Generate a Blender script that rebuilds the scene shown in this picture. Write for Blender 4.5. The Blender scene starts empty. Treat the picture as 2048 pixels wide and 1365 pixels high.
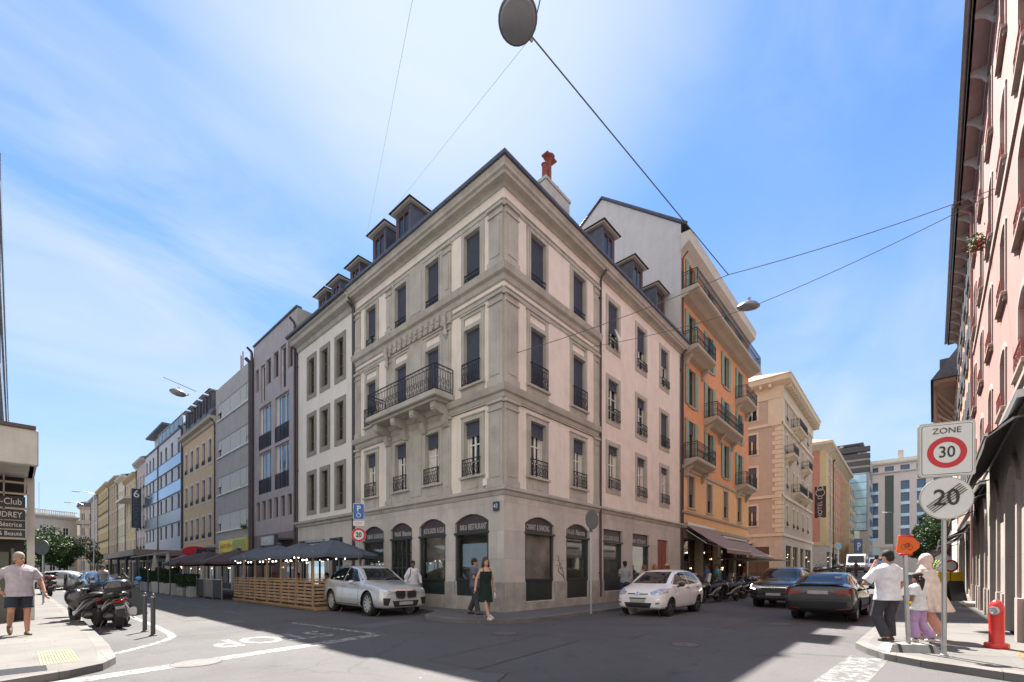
import bpy, bmesh, math, random
from math import sin, cos, pi, radians
from mathutils import Matrix, Vector
random.seed(7)
scn = bpy.context.scene
COL = scn.collection
# ---------------------------------------------------------------- camera
CAMX, CAMY, CAMZ = -10.852, -10.063, 1.45
cam = bpy.data.cameras.new('camera'); camo = bpy.data.objects.new('camera', cam); COL.objects.link(camo)
cam.sensor_width = 36.0; cam.lens = 36.0*890/2048; cam.shift_y = 462.5/2048
cam.clip_start = 0.1; cam.clip_end = 3000
camo.location = (CAMX, CAMY, CAMZ); camo.rotation_euler = (radians(90), 0, math.atan2(.6663, .7454)-pi/2)
scn.camera = camo
# ---------------------------------------------------------------- world + sun
SUN_EL, SUN_AZ = radians(56), radians(51.3)      # azimuth measured from +X
world = bpy.data.worlds.new('World'); scn.world = world; world.use_nodes = True
nt = world.node_tree; N = nt.nodes; K = nt.links
bg = N['Background']; sky = N.new('ShaderNodeTexSky'); sky.sky_type = 'NISHITA'; sky.sun_disc = False
sky.sun_elevation = SUN_EL; sky.sun_rotation = pi/2-SUN_AZ
sky.altitude = 400; sky.air_density = 1.0; sky.dust_density = 0.35; sky.ozone_density = 2.5
tc = N.new('ShaderNodeTexCoord')
mp = N.new('ShaderNodeMapping'); mp.inputs['Rotation'].default_value = (0.0, 0.35, 0.9); mp.inputs['Scale'].default_value = (1.1, 4.2, 5.0)
n1 = N.new('ShaderNodeTexNoise'); n1.inputs['Scale'].default_value = 1.15; n1.inputs['Detail'].default_value = 9; n1.inputs['Roughness'].default_value = .58; n1.inputs['Distortion'].default_value = .5
n2 = N.new('ShaderNodeTexNoise'); n2.inputs['Scale'].default_value = 1.3; n2.inputs['Detail'].default_value = 3
r1 = N.new('ShaderNodeMapRange'); r1.inputs['From Min'].default_value = .40; r1.inputs['From Max'].default_value = .74
r2 = N.new('ShaderNodeMapRange'); r2.inputs['From Min'].default_value = .38; r2.inputs['From Max'].default_value = .62
mu = N.new('ShaderNodeMath'); mu.operation = 'MULTIPLY'
mu2 = N.new('ShaderNodeMath'); mu2.operation = 'MULTIPLY'; mu2.inputs[1].default_value = .75
K.new(tc.outputs['Generated'], mp.inputs['Vector']); K.new(mp.outputs[0], n1.inputs['Vector']); K.new(tc.outputs['Generated'], n2.inputs['Vector'])
K.new(n1.outputs['Fac'], r1.inputs['Value']); K.new(n2.outputs['Fac'], r2.inputs['Value'])
K.new(r1.outputs[0], mu.inputs[0]); K.new(r2.outputs[0], mu.inputs[1]); K.new(mu.outputs[0], mu2.inputs[0])
# haze band near the horizon: brighter, whiter air low in the sky
sx = N.new('ShaderNodeSeparateXYZ'); K.new(tc.outputs['Generated'], sx.inputs[0])
hz = N.new('ShaderNodeMapRange'); hz.inputs['From Min'].default_value = .0; hz.inputs['From Max'].default_value = .62; hz.inputs['To Min'].default_value = .62; hz.inputs['To Max'].default_value = 0
K.new(sx.outputs['Z'], hz.inputs['Value'])
SKYM = N.new('ShaderNodeMix'); SKYM.data_type = 'RGBA'; SKYM.blend_type = 'MULTIPLY'; SKYM.inputs[0].default_value = 1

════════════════

Return each line with "scene".

_WRITTEN SOLUTION:_
Generate a Blender script that rebuilds the scene shown in this picture. Write for Blender 4.5. The Blender scene starts empty. Treat the picture as 2048 pixels wide and 1365 pixels high.
scn = bpy.context.scene